Görülen odur ki, laik demokratik sistemin laik demokratik partilerine oy vermek üzere sandığa gitmek “cihad” olarak nitelenirken, laik ulus devlet adına savaşırken ölen de “şehid” olarak nitelenebilmektedir. Böylece, Kur’ani kavramlarımız tahrif edilerek, İslam şeriatının düşmanı olan laik sistemin yeniden inşasında malzeme olarak kullanılıyor ve bu din istismarıyla halkın Allah ile aldatılarak sisteme eklemlenmesine zemin hazırlanıyor. “Müslim/Müslüman” kavramıyla muharref din temsilcileri de kendisini tanımlıyor diye, bu temel Kur’ani kavramı onlara terk edip, kendilerini üretilmiş “İslamcı” kavramıyla tanımlamaya başlayanlar, şimdi de “cihad” ve “şehidlik” kavramlarını da onlar anlam değişikliği/tahrifi yaparak kullanıyorlar diye, aynı mantıkla bu kavramları da mı onlara terk edecekler?

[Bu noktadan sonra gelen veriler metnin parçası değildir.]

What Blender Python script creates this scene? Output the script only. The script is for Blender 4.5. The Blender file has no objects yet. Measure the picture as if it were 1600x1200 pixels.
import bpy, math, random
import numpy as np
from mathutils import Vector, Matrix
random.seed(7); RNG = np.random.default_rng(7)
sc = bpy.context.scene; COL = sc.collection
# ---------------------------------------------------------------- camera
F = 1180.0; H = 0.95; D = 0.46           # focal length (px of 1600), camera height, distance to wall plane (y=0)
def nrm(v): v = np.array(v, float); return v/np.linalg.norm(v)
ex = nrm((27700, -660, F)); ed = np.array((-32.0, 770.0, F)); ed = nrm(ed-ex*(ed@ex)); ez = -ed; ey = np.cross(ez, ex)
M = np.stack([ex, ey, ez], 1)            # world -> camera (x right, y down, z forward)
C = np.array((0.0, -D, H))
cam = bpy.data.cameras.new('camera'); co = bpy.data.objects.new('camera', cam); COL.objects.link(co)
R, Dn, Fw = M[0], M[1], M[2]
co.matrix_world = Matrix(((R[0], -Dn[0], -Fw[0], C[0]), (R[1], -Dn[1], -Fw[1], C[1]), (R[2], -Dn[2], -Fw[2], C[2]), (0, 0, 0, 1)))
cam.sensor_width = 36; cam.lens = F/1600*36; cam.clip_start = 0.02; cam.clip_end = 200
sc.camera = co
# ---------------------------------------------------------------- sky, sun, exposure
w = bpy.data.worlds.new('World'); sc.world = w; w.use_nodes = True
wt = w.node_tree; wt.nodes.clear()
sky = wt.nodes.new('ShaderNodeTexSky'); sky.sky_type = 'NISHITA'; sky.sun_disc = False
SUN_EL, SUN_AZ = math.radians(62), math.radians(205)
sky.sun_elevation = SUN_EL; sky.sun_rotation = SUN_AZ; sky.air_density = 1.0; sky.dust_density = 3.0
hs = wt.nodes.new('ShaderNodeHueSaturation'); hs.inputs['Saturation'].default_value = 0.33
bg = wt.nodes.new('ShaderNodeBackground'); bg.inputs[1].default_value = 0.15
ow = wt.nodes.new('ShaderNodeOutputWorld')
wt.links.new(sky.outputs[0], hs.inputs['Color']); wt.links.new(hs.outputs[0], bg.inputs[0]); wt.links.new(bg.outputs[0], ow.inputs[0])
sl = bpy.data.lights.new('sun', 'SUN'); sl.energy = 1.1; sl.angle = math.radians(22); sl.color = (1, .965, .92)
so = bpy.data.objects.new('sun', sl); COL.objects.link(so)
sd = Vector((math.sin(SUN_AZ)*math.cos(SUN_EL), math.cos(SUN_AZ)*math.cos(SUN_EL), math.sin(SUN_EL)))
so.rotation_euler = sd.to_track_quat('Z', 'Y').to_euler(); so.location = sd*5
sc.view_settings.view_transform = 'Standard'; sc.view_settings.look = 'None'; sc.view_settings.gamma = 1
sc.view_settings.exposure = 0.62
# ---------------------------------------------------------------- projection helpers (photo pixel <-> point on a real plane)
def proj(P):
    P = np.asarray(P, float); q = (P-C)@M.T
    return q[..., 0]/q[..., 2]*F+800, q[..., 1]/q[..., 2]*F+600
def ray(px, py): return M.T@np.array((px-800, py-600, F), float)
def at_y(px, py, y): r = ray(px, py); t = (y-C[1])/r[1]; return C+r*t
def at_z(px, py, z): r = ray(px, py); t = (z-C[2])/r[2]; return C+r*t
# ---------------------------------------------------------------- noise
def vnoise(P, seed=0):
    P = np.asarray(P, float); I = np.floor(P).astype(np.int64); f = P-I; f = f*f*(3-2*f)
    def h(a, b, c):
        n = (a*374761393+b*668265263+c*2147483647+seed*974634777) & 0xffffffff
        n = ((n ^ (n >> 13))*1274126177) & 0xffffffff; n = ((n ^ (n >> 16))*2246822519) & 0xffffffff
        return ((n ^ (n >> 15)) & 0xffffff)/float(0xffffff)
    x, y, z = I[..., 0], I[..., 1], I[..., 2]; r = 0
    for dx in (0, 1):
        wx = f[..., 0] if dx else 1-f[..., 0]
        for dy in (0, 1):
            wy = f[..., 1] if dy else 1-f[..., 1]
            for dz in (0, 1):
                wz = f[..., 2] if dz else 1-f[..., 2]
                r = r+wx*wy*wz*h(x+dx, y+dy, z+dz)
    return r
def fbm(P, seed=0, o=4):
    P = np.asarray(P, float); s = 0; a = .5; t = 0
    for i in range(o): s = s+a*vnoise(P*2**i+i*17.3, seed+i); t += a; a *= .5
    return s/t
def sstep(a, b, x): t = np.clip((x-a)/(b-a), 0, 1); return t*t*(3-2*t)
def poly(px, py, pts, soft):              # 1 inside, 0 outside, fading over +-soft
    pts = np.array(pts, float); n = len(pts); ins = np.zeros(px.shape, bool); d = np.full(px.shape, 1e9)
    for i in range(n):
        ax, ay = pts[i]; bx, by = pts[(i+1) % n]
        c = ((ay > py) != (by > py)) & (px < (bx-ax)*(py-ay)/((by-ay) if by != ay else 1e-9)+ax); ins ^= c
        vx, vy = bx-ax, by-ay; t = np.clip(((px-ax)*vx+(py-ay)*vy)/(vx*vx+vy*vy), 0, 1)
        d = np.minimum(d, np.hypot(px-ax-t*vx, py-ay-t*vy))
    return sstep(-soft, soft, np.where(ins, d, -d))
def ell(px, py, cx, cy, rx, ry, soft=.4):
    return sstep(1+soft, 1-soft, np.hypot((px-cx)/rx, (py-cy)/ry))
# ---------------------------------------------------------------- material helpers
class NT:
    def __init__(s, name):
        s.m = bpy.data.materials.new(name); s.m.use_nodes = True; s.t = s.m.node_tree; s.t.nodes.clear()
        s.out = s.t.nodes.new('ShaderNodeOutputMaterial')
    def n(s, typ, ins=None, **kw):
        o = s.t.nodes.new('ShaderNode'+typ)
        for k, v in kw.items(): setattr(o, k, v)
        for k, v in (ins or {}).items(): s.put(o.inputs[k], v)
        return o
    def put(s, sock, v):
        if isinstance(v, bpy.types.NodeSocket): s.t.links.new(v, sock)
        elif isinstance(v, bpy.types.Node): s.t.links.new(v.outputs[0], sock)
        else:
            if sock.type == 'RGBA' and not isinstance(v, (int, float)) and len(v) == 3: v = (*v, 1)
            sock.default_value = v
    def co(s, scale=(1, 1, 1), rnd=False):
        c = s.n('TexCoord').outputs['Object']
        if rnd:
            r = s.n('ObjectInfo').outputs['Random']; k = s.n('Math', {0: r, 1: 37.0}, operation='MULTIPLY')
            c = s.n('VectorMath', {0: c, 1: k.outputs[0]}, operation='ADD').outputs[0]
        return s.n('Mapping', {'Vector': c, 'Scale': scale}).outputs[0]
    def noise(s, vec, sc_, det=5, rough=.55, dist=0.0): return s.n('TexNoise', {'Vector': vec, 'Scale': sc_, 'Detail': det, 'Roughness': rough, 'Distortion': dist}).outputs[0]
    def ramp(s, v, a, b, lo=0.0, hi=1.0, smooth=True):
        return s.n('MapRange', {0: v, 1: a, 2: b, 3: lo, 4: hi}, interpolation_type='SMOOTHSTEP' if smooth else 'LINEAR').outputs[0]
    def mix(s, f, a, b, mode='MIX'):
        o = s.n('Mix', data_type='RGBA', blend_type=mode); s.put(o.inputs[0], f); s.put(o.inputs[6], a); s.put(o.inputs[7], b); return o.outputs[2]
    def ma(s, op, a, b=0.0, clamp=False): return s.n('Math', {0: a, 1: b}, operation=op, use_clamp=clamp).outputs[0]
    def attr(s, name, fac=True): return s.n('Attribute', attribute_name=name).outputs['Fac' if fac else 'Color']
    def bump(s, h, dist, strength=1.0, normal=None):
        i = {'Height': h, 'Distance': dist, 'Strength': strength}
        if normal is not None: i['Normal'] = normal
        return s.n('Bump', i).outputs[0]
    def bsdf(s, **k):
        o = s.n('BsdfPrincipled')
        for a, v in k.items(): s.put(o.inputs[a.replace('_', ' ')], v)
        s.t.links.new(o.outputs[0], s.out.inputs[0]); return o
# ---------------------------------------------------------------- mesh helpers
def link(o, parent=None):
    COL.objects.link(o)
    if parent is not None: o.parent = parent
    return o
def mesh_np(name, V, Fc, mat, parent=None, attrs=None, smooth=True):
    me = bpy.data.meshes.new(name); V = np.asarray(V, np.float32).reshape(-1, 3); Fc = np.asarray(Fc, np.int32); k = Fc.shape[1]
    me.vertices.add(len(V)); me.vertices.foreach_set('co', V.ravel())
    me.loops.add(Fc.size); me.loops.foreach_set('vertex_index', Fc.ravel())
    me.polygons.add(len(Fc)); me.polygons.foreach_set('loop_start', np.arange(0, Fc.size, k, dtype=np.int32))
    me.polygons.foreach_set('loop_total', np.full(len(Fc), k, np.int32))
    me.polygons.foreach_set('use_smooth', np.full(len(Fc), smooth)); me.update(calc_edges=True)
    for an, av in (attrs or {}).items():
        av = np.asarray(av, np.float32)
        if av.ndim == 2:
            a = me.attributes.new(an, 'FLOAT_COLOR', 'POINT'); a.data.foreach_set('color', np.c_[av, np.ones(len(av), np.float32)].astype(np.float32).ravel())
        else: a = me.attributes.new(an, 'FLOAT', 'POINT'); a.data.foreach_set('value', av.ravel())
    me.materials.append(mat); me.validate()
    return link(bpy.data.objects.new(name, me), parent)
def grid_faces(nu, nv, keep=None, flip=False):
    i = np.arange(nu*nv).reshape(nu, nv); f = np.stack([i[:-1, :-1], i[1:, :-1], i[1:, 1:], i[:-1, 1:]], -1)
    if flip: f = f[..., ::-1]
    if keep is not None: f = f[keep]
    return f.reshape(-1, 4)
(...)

Hayır, tam tersine, bizler “İslamcılık” kavramını kabullenmeyip, kendimizi Kur’ani “müslim” kavramıyla tanımlamaya devam ettiğimiz gibi, diğer Kur’ani kavramlarımıza da sahip çıkmayı sürdürmeliyiz. Bu sebeple, kimi kavramlarımızı unutturmak ya da kimilerini tahrif edilmiş anlamlarla yeniden tanımlayarak, şirk sistemlerinin hizmetine sunmak isteyenlerin, bu zulümlerine karşı itirazımızı yükseltmeliyiz. Bu tür tanımlayıcı, taşıyıcı temel kavramlarımıza sahip çıkarak, Kur’ani muhtevalarıyla gündemleştirmeye çalışmalı, imanımızı, şahsiyetimizi, aklımızı, tasavvurumuzu ve hayatımızı onlarla inşa ederek, Kur’ani bir inkılabı yaşamalı ve adil “şahidliğini” yaparak yaygınlaştırmalıyız.